*** Recorded information ***

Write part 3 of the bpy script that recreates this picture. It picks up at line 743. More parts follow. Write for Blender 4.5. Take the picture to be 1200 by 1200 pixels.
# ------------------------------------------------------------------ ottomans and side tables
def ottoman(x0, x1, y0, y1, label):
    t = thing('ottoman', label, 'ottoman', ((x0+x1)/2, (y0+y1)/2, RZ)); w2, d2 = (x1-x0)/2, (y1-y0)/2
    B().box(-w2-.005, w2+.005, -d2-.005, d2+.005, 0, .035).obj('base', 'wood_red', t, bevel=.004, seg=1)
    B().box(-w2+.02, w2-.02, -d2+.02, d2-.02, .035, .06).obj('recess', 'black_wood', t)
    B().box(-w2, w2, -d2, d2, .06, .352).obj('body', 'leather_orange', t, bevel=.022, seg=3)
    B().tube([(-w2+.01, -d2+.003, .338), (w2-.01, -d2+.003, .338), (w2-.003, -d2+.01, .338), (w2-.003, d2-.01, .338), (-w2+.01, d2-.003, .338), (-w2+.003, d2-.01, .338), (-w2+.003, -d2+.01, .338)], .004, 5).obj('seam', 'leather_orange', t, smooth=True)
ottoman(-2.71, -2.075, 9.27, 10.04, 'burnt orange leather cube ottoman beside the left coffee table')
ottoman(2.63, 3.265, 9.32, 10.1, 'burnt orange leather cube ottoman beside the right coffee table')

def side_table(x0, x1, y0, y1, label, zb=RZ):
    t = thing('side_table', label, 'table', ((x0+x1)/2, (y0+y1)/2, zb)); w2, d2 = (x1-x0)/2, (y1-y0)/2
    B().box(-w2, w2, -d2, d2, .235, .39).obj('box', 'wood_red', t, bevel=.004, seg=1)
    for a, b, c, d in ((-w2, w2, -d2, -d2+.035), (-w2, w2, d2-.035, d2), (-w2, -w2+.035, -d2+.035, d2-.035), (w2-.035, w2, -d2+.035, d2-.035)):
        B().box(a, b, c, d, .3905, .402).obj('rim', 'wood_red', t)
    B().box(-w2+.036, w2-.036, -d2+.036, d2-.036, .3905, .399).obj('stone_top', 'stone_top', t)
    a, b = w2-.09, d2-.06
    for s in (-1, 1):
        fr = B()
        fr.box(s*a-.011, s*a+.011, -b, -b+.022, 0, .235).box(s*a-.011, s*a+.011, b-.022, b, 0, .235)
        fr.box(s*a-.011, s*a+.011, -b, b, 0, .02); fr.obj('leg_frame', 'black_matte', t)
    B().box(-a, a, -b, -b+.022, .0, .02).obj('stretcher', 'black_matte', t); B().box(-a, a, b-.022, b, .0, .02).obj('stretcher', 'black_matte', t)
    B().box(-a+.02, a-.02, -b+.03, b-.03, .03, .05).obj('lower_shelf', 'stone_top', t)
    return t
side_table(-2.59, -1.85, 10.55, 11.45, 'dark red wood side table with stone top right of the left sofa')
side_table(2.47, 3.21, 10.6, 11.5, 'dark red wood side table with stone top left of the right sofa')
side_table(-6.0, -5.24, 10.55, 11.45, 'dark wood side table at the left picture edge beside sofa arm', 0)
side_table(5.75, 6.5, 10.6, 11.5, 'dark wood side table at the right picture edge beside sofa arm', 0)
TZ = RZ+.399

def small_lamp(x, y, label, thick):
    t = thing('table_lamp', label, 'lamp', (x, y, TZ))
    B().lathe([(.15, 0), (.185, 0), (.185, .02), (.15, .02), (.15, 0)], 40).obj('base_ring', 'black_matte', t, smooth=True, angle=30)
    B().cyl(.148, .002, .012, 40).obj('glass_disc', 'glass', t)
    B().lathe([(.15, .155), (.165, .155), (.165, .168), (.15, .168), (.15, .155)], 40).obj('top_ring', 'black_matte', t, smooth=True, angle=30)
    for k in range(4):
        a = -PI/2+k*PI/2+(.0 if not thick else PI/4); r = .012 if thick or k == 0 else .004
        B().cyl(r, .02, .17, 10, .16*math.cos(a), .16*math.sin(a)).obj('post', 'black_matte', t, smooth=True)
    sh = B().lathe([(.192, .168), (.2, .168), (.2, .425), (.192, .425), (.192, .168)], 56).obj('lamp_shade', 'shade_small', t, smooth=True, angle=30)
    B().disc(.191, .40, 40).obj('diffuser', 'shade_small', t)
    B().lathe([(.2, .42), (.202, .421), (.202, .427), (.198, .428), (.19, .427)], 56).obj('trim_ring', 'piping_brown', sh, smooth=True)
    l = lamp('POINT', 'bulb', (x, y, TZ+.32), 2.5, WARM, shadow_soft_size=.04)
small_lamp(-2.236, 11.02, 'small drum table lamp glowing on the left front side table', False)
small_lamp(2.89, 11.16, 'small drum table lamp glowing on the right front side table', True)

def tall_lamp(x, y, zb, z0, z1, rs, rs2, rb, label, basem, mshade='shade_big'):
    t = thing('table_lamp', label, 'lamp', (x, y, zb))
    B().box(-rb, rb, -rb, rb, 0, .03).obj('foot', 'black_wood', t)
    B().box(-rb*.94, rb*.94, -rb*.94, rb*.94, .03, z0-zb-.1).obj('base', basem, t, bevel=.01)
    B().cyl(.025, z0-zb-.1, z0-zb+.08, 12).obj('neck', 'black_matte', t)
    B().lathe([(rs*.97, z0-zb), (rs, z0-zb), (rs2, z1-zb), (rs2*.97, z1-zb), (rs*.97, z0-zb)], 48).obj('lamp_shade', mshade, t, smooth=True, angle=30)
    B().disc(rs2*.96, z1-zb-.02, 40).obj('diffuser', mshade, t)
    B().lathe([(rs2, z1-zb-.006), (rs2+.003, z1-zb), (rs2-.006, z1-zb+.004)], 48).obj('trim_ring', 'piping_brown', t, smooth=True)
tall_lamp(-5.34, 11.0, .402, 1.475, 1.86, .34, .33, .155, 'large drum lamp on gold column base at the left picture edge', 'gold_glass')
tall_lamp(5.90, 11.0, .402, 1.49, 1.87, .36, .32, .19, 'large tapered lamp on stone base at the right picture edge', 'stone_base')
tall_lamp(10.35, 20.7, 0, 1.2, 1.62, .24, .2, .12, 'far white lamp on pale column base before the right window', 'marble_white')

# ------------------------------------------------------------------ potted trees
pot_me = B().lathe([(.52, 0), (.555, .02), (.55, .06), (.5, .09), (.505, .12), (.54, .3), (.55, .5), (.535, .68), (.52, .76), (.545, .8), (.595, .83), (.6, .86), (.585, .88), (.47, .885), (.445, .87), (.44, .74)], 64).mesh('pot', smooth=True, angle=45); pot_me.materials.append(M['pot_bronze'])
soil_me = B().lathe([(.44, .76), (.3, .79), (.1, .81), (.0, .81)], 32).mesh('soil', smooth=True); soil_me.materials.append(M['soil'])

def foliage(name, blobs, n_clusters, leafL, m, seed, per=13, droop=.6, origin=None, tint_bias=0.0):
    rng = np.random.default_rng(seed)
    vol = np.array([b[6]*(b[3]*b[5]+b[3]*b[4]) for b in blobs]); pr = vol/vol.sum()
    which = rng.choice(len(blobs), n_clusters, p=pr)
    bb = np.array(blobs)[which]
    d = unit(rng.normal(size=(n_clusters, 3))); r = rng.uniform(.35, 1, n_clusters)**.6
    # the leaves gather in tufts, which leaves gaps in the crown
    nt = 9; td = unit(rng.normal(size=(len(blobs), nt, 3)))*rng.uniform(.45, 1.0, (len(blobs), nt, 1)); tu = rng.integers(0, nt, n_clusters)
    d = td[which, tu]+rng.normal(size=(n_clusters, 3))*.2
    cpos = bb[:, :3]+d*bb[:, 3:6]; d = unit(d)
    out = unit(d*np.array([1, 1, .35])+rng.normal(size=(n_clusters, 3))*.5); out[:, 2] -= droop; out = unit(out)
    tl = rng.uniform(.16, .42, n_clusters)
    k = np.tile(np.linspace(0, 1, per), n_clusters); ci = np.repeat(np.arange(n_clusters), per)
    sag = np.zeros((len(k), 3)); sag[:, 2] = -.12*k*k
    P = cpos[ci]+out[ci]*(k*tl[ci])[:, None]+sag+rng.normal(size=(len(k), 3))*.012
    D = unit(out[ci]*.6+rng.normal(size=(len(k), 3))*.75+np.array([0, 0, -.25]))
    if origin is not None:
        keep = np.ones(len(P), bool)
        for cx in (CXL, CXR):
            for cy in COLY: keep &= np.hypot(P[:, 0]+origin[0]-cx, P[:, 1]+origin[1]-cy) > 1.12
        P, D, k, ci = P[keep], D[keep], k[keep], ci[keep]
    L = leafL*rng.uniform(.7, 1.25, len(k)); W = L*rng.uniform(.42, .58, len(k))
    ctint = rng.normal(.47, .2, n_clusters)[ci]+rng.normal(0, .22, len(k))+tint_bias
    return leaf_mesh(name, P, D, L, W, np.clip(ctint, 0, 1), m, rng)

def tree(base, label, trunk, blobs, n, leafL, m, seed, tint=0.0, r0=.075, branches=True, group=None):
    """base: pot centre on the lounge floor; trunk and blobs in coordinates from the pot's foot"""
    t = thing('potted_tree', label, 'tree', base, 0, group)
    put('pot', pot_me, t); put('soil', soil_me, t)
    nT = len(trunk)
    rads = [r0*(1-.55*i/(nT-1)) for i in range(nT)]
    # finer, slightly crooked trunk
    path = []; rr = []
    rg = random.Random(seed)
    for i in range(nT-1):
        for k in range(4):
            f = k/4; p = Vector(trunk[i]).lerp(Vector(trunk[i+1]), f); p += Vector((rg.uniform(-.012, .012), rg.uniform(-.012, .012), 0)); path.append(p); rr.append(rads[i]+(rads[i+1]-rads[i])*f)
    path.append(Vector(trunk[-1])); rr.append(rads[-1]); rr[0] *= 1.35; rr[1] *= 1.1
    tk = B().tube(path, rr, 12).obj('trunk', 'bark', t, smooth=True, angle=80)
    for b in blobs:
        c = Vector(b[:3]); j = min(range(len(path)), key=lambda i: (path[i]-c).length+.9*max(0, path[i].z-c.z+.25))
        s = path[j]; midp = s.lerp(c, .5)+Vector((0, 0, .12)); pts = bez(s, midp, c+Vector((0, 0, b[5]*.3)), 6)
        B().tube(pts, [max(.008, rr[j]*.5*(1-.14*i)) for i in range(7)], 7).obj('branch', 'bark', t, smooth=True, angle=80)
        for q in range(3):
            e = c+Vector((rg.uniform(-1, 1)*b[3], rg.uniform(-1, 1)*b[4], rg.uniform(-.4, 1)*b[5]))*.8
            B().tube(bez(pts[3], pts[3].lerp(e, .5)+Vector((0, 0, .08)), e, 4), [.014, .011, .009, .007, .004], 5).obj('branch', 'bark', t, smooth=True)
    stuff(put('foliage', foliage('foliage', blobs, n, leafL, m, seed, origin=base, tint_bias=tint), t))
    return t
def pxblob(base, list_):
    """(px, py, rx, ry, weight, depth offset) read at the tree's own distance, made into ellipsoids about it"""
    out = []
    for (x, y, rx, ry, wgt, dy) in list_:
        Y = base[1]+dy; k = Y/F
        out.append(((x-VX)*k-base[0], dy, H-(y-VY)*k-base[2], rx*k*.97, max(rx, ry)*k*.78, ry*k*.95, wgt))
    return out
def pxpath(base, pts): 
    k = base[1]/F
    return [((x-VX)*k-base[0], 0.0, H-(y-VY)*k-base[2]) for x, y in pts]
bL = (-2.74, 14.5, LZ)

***

In this exercise, copy only the lines from the opening line of the material through the line where "ottoman(2.63, 3.265, 9.32, 10.1, 'burnt" appears.

Write part 3 of the bpy script that recreates this picture. It picks up at line 743. More parts follow. Write for Blender 4.5. Take the picture to be 1200 by 1200 pixels.
# ------------------------------------------------------------------ ottomans and side tables
def ottoman(x0, x1, y0, y1, label):
    t = thing('ottoman', label, 'ottoman', ((x0+x1)/2, (y0+y1)/2, RZ)); w2, d2 = (x1-x0)/2, (y1-y0)/2
    B().box(-w2-.005, w2+.005, -d2-.005, d2+.005, 0, .035).obj('base', 'wood_red', t, bevel=.004, seg=1)
    B().box(-w2+.02, w2-.02, -d2+.02, d2-.02, .035, .06).obj('recess', 'black_wood', t)
    B().box(-w2, w2, -d2, d2, .06, .352).obj('body', 'leather_orange', t, bevel=.022, seg=3)
    B().tube([(-w2+.01, -d2+.003, .338), (w2-.01, -d2+.003, .338), (w2-.003, -d2+.01, .338), (w2-.003, d2-.01, .338), (-w2+.01, d2-.003, .338), (-w2+.003, d2-.01, .338), (-w2+.003, -d2+.01, .338)], .004, 5).obj('seam', 'leather_orange', t, smooth=True)
ottoman(-2.71, -2.075, 9.27, 10.04, 'burnt orange leather cube ottoman beside the left coffee table')
ottoman(2.63, 3.265, 9.32, 10.1, 'burnt orange leather cube ottoman beside the right coffee table')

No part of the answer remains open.